A lot of start-ups make the mistake of trying to build a fully functional app. Most start-ups tend to focus on things they do best which normally results in building an app that nobody will use. This does not only take long to build but it also cost a lot of money to build. So whats the best way to prevent building a wrong product and also spending a lot of money before building a fully functional product? This is where rapid prototyping and user-centered design (feedback) come in.

I believe that your product is only as good as the feedback that helped to build it. Rapid prototyping allows you to quickly create a product to validate your assumptions and conduct user feedback sessions. It allows you to not just imagine a product, but to make it real.

You should have two phases of prototyping. The first phase is design. At this phase, the main focus includes zero coding. Once you are done and confident with design, that’s when you can move to the second phase of rapid prototyping. The second phase is the building of the app. At this phase, the most important thing is to minimise the time through each cycle, to iterate as fast as possible and get as much feedback as you can.

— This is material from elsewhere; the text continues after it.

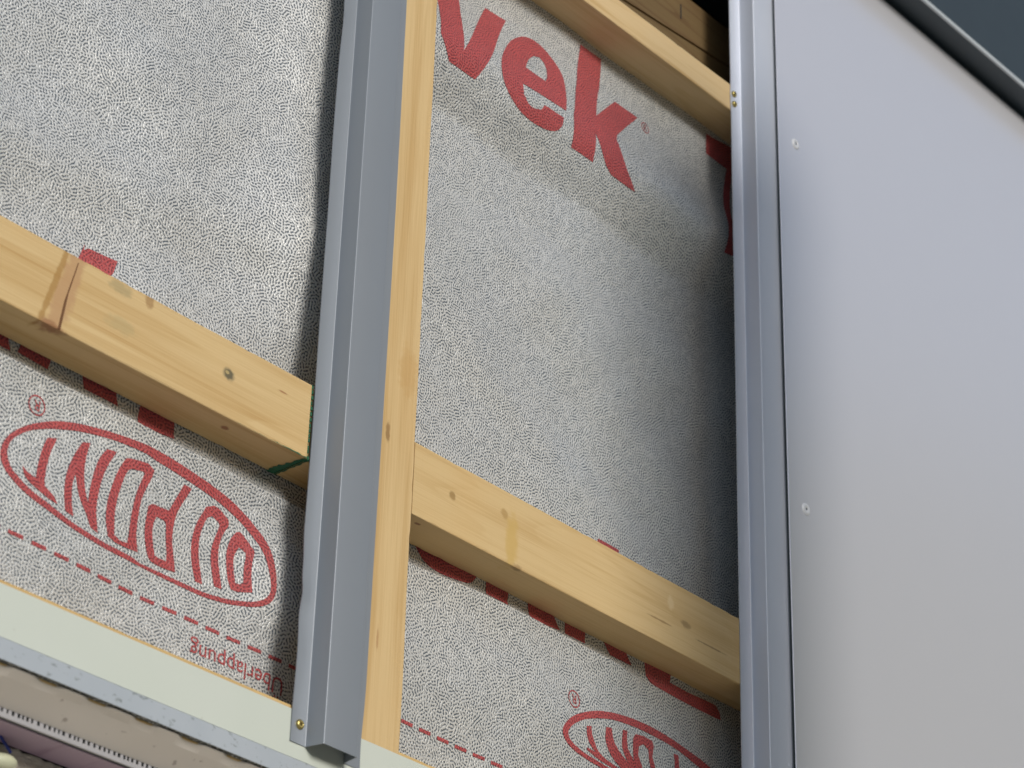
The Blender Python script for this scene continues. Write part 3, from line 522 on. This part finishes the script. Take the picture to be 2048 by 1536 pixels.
ch = empty('metal_channel', (-0.17, 0, -0.3537), 'blue grey folded metal channel in the middle, open lower end over the cream flashing', 'metal channel', GC)
o = obj('channel_sheet', channel_bm(-0.2030, -0.1888, -0.3537, 0.668, 0.0310, wob=wob_left, hole_n=240), M_PROF, ch, loc=(-0.17, 0, -0.3537)); finish_sheet(o)
screw(-0.1955, -0.0009, -0.3405, ch, 0.0034, 0.5)
screw(-0.1962, -0.0009, 0.4300, ch); screw(-0.1960, -0.0009, 0.4190, ch)
ch2 = empty('metal_channel', (0.34, 0, -0.3537), 'silver folded metal channel along the edge of the big smooth panel', 'metal channel', GC)
def wob_right(zz, i, n):
    if i == 0: return (-0.0006 * gz(zz - 0.43, 0.006) - 0.0006 * gz(zz - 0.419, 0.006) + 0.0005 * math.sin(zz * 7), -0.0001)
    return (0, 0)
o = obj('channel_sheet', channel_bm(0.2825, 0.2977, -0.3537, 0.668, 0.082, wob=wob_right, hole_n=160), M_PROF2, ch2, loc=(0.34, 0, -0.3537)); finish_sheet(o)
screw(0.2866, -0.0009, 0.4299, ch2, 0.0030, 0.2); screw(0.2869, -0.0009, 0.4190, ch2, 0.0030, 1.0)

# ------------------------------------------------------------------ cladding panel
pn = empty('facade_panel', (0.9, -0.016, -0.34), 'large smooth silver cladding panel riveted at the right', 'panel')
obj('panel_skin', box_bm(0.3296, 1.30, -0.0190, -0.0182, -0.345, 0.668, 0.00025, 2), M_PANEL, pn, loc=(0.8, -0.0185, -0.345))
obj('core', box_bm(0.3302, 1.2995, -0.0181, -0.0159, -0.344, 0.667), M_CORE, pn, loc=(0.8, -0.017, -0.344))
obj('panel_back', box_bm(0.3298, 1.2998, -0.0158, -0.0152, -0.3445, 0.6675), M_PROF, pn, loc=(0.8, -0.0155, -0.3445))
for zz, xx in ((0.4045, 0.3556), (0.0292, 0.3540)):
    r = obj('rivet', lathe_bm([(0, 0.0003), (0.0012, 0.0004), (0.0015, 0.0010), (0.0038, 0.0009), (0.0052, 0.0006), (0.0056, 0.0001), (0.0056, 0.0)], 30, (xx, -0.0190, zz)), M_RIVET, pn, loc=(xx, -0.019, zz), smooth=True)
    obj('rivet_pin', lathe_bm([(0, 0.0009), (0.0009, 0.0009), (0.0013, 0.0005)], 16, (xx, -0.0190, zz)), M_PIN, r, loc=(xx, -0.019, zz))

# ------------------------------------------------------------------ eaves above
fa = empty('eaves_fascia', (0.2, -0.03, 0.672), 'dark grey fascia with a pale metal drip edge over the top of the panel', 'fascia')
obj('fascia_board', box_bm(-0.95, 1.6, -0.044, 0.25, 0.6755, 1.25, 0.001), plain_mat('anthracite_board', (0.038, 0.052, 0.062), 0.45, 0.1), fa, loc=(0.2, 0.1, 0.6755))
obj('drip_edge', box_bm(-0.95, 1.6, -0.0465, -0.0443, 0.6725, 0.6775, 0.0004), plain_mat('pale_drip_metal', (0.46, 0.49, 0.50), 0.4, 0.05), fa, loc=(0.2, -0.045, 0.672))

# ------------------------------------------------------------------ sill at the bottom
fl = empty('base_flashing', (0.1, -0.001, -0.38), 'cream metal base flashing with a grey turned lower edge under the channel', 'flashing')
def cream_mat():
    t = NT('cream_coating'); pos = t.pos()
    c = t.mix(t.noise(pos, 12, 3), (0.59, 0.63, 0.545), (0.64, 0.67, 0.595))
    s = t.noise(t.scaled(pos, 120, 120, 260), 1.0, 3); c = t.mix(t.math('MULTIPLY', t.smooth(s, 0.70, 0.78), 0.5), c, (0.36, 0.35, 0.28))
    return t.p(base=c, rough=0.42, spec=0.4)
def dusty_metal():
    t = NT('dusty_grey_coating'); pos = t.pos()
    c = t.mix(t.noise(pos, 25, 4), (0.40, 0.44, 0.47), (0.50, 0.53, 0.55))
    s = t.noise(t.scaled(pos, 150, 150, 220), 1.0, 4, 0.6); c = t.mix(t.math('MULTIPLY', t.smooth(s, 0.60, 0.70), 0.75), c, (0.20, 0.22, 0.21))
    return t.p(base=c, rough=0.5, metal=0.15, spec=0.4)
bm = bmesh.new()
def strip(bm, prof, x0, x1, nx=1):
    """open polyline (y, z) swept along x and given 0.7 mm thickness"""
    n = len(prof); A = []
    for x in [x0 + (x1 - x0) * k / nx for k in range(nx + 1)]:
        A.append([bm.verts.new((x, y, z)) for y, z in prof] + [bm.verts.new((x, y + 0.0007, z + 0.0001)) for y, z in prof[::-1]])
    m_ = 2 * n
    for P, Q in zip(A, A[1:]):
        for i in range(m_): bm.faces.new([P[i], P[(i + 1) % m_], Q[(i + 1) % m_], Q[i]])
    for P in (A[0], A[-1]): bm.faces.new(P)
    bmesh.ops.recalc_face_normals(bm, faces=bm.faces); return bm
obj('face', strip(bmesh.new(), [(-0.0000, -0.3313), (-0.0003, -0.3640)], -0.9, 1.2), cream_mat(), fl, loc=(0.1, 0, -0.364))
obj('turned_edge', strip(bmesh.new(), [(-0.0003, -0.3642), (-0.0011, -0.3647), (-0.0024, -0.3716), (-0.0036, -0.3790)], -0.9, 1.2), dusty_metal(), fl, loc=(0.1, -0.002, -0.379))
# underside vent board with a wavy lip
def beige_mat():
    t = NT('beige_plastic'); pos = t.pos()
    c = t.mix(t.noise(pos, 18, 3), (0.72, 0.66, 0.58), (0.80, 0.735, 0.66))
    s = t.noise(t.scaled(pos, 130, 130, 130), 1.0, 3); c = t.mix(t.math('MULTIPLY', t.smooth(s, 0.66, 0.74), 0.6), c, (0.28, 0.22, 0.19))
    return t.p(base=c, rough=0.55)
vb = empty('vent_board', (-0.3, 0.02, -0.38), 'beige board under the flashing with scalloped front lip', 'board')
bm = bmesh.new(); NXV = 420; X0, X1 = -0.62, 0.30; cols = []
def notch(x):
    s = ((x + 0.4090) % 0.0378) / 0.0378; s = s if s < 0.58 else None
    return 0 if s is None else (1 - abs(2 * s / 0.58 - 1) ** 2.5)
for k in range(NXV + 1):
    x = X0 + (X1 - X0) * k / NXV; d = notch(x); sag = 0.0006 * math.sin(x * 40)
    cols.append([bm.verts.new(p) for p in ((x, -0.0005 + 0.0024 * d, -0.3795 + 0.0004 * d), (x, -0.0001 + 0.0024 * d, -0.3803), (x, 0.006, -0.3832 - sag), (x, 0.0250, -0.3932), (x, 0.0250, -0.3805))])
for P, Q in zip(cols, cols[1:]):
    for i in range(5): bm.faces.new([P[i], P[(i + 1) % 5], Q[(i + 1) % 5], Q[i]])
bmesh.ops.recalc_face_normals(bm, faces=bm.faces)
obj('board', bm, beige_mat(), vb, loc=(-0.3, 0.02, -0.38))
def mesh_mat():
    t = NT('insect_mesh'); pos = t.pos()
    w = t.n('ShaderNodeTexVoronoi'); t.l(t.scaled(pos, 520, 520, 520), w.inputs['Vector']); w.inputs['Scale'].default_value = 1.0
    c = t.mix(t.smooth(w.outputs[0], 0.28, 0.36), (0.42, 0.42, 0.40), (0.05, 0.055, 0.05)); return t.p(base=c, rough=0.6)
obj('insect_mesh', box_bm(-0.62, 0.30, -0.0026, 0.0036, -0.3789, -0.3787), mesh_mat(), vb, loc=(-0.3, 0, -0.3788))
# perforated strip behind it, its holes real
ps = empty('perforated_strip', (-0.3, 0.026, -0.399), 'grey perforated strip with dark slots below the beige board', 'strip')
M_STRIP = plain_mat('pale_grey_strip', (0.40, 0.39, 0.40), 0.5, 0.1)
bm = bmesh.new(); x = -0.62; random.seed(5)
box_bm(-0.62, 0.30, 0.0250, 0.0265, -0.3990, -0.3959, 0.0002, bm=bm)
while x < 0.29:
    w = random.uniform(0.0012, 0.0030); box_bm(x, x + w, 0.0252, 0.0260, -0.3959, -0.3933, 0, bm=bm); x += w + random.uniform(0.0012, 0.0022)
so = obj('slotted_web', bm, M_STRIP, ps, loc=(-0.3, 0.026, -0.399)); so['kind'] = 'stuff'
obj('backing', box_bm(-0.62, 0.30, 0.0275, 0.0290, -0.3985, -0.3850), plain_mat('dark_backing', (0.05, 0.06, 0.055), 0.8), ps, loc=(-0.3, 0.028, -0.3985))
def purple_mat():
    t = NT('mauve_paint'); pos = t.pos()
    c = t.mix(t.noise(pos, 20, 3), (0.33, 0.24, 0.32), (0.39, 0.29, 0.38))
    st = t.noise(t.scaled(pos, 45, 6, 6, loc=(2.2, 0, 0)), 1.0, 3, 0.6, 0.5); c = t.mix(t.math('MULTIPLY', t.smooth(st, 0.60, 0.68), 0.6), c, (0.20, 0.12, 0.19))
    return t.p(base=c, rough=0.45)
tag(obj('mauve_board', box_bm(-0.62, 0.30, 0.0295, 0.0575, -0.3990, -0.3850), purple_mat(), loc=(-0.3, 0.043, -0.399)), 'dull mauve painted strip with a dark drip stain at the bottom left', 'strip')
def plaster_mat():
    t = NT('rough_plaster'); pos = t.pos()
    h = t.noise(t.scaled(pos, 130, 130, 420), 1.0, 3, 0.6)
    c = t.mix(h, (0.56, 0.50, 0.40), (0.80, 0.74, 0.63)); return t.p(base=c, rough=0.9, normal=t.bump(h, 1.0, 0.003))
bm = bmesh.new(); nx, nz = 230, 24; g = []
for i in range(nx + 1):
    col = []
    for j in range(nz + 1):
        x = -0.66 + 0.98 * i / nx; zz = -0.3985 - 0.09 * j / nz
        col.append(bm.verts.new((x, 0.0590 + 0.0016 * math.sin(x * 620 + 3 * math.sin(zz * 300)) * math.sin(zz * 900 + x * 90) + random.uniform(-0.0009, 0.0009), zz - (0.0012 * abs(math.sin(x * 500)) if j == 0 else 0))))
    g.append(col)
for i in range(nx):
    for j in range(nz): bm.faces.new([g[i][j], g[i + 1][j], g[i + 1][j + 1], g[i][j + 1]])
bmesh.ops.recalc_face_normals(bm, faces=bm.faces)
pw = empty('plaster_wall', (-0.2, 0.18, -2.6), 'rough beige plaster wall at the bottom left under the sill', 'wall')
obj('plaster_coat', bm, plaster_mat(), pw, loc=(-0.2, 0.059, -0.4885), smooth=True)
obj('wall_body', box_bm(-0.95, 1.3, 0.0630, 0.30, -2.6, -0.3990), plaster_mat(), pw, loc=(-0.2, 0.2, -2.6))

# small pale cable end with a blue cord on the plaster
kb = empty('cable_clip', (-0.387, 0.05, -0.413), 'pale rounded cable clip with a blue cord in the lower left corner', 'cable clip')
b = bmesh.new(); bmesh.ops.create_uvsphere(b, u_segments=24, v_segments=14, radius=1.0)
for v in b.verts: v.co = Vector((-0.3860 + v.co.x * 0.0105, 0.0520 + v.co.y * 0.0060, -0.4130 + v.co.z * 0.0052 + 0.1 * v.co.x * 0.0105))
obj('clip_body', b, plain_mat('pale_plastic', (0.62, 0.63, 0.44), 0.4, 0.08), kb, loc=(-0.386, 0.052, -0.413), smooth=True)
b = bmesh.new(); rings = []
for k in range(15):
    s = k / 14; c0 = Vector((-0.3990 + 0.0170 * s, 0.0490 + 0.001 * s, -0.3945 - 0.0100 * s - 0.0022 * s * s))
    rings.append([b.verts.new((c0.x + 0.0009 * math.cos(a) * 0.7, c0.y + 0.0009 * math.sin(a), c0.z + 0.0009 * math.cos(a))) for a in [2 * math.pi * q / 10 for q in range(10)]])
for A, B in zip(rings, rings[1:]):
    for q in range(10): b.faces.new([A[q], A[(q + 1) % 10], B[(q + 1) % 10], B[q]])
obj('cord', b, plain_mat('blue_cord', (0.02, 0.035, 0.22), 0.5), kb, loc=(-0.39, 0.049, -0.40), smooth=True)

# ------------------------------------------------------------------ unseen board added in front only to throw the shade on the right bay
tag(obj('shade_board', box_bm(0.068, 0.232, -0.500, -0.450, GZ + 0.005, 0.565, 0.004), wood_mat('shade_board_wood', 'Z', 30.0, light=(0.40, 0.30, 0.17), dark=(0.28, 0.19, 0.09)), loc=(0.15, -0.475, GZ)),
    'added out-of-view upright board that shades the right bay', 'shade board')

Below are two main advantages of rapid prototyping
1) Reduced time and costs:
Prototyping can improve the quality of requirements and specifications provided to developers. Because changes cost exponentially more to implement as they are detected later in development, the early determination of what the user really wants can result in faster and less expensive software.
2) Improved and increased user involvement:
Prototyping requires user involvement and allows them to see and interact with a prototype allowing them to provide better and more complete feedback and specifications. The presence of the prototype being examined by the user prevents many misunderstandings and miscommunications that occur when each side believe the other understands what they said. Since users know the problem domain better than anyone on the development team does, increased interaction can result in a final product that has greater tangible and intangible quality. The final product is more likely to satisfy the user’s desire for look, feel and performance.